## Information supplied
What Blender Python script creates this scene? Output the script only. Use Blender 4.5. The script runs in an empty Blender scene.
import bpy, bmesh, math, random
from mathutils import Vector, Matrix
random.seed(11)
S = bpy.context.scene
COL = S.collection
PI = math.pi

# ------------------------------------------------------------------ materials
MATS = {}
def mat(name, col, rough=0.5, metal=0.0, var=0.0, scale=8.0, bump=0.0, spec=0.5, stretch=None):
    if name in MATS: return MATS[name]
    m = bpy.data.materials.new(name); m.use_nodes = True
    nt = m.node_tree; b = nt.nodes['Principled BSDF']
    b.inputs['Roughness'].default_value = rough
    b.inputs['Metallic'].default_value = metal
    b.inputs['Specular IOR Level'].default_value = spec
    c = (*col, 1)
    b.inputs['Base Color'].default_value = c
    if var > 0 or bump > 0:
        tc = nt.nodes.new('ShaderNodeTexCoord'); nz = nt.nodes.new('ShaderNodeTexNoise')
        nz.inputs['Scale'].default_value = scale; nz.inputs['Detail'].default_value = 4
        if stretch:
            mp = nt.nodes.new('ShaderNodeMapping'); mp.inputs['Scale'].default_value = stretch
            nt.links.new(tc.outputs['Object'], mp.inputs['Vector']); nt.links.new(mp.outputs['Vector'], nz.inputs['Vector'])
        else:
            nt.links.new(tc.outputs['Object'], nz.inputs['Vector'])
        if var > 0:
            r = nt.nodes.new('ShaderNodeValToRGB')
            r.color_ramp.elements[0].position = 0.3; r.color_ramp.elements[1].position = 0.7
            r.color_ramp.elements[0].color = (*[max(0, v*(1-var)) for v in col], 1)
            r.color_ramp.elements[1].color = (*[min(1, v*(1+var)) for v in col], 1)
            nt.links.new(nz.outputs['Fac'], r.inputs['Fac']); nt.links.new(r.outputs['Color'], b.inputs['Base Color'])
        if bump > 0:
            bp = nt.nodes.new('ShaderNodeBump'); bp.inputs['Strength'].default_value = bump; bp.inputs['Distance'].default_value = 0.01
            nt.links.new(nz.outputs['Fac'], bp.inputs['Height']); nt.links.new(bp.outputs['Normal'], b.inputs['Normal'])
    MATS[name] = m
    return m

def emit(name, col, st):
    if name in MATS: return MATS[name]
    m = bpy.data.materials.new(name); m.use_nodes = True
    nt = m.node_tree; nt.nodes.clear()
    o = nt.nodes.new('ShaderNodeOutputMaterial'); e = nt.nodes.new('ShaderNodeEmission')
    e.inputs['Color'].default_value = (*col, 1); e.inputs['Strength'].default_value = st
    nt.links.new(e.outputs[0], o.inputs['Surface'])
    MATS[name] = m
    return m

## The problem
Where a line of the material above holds the string "scene", copy that line.

## Solution to this exercise
What Blender Python script creates this scene? Output the script only. Use Blender 4.5. The script runs in an empty Blender scene.
S = bpy.context.scene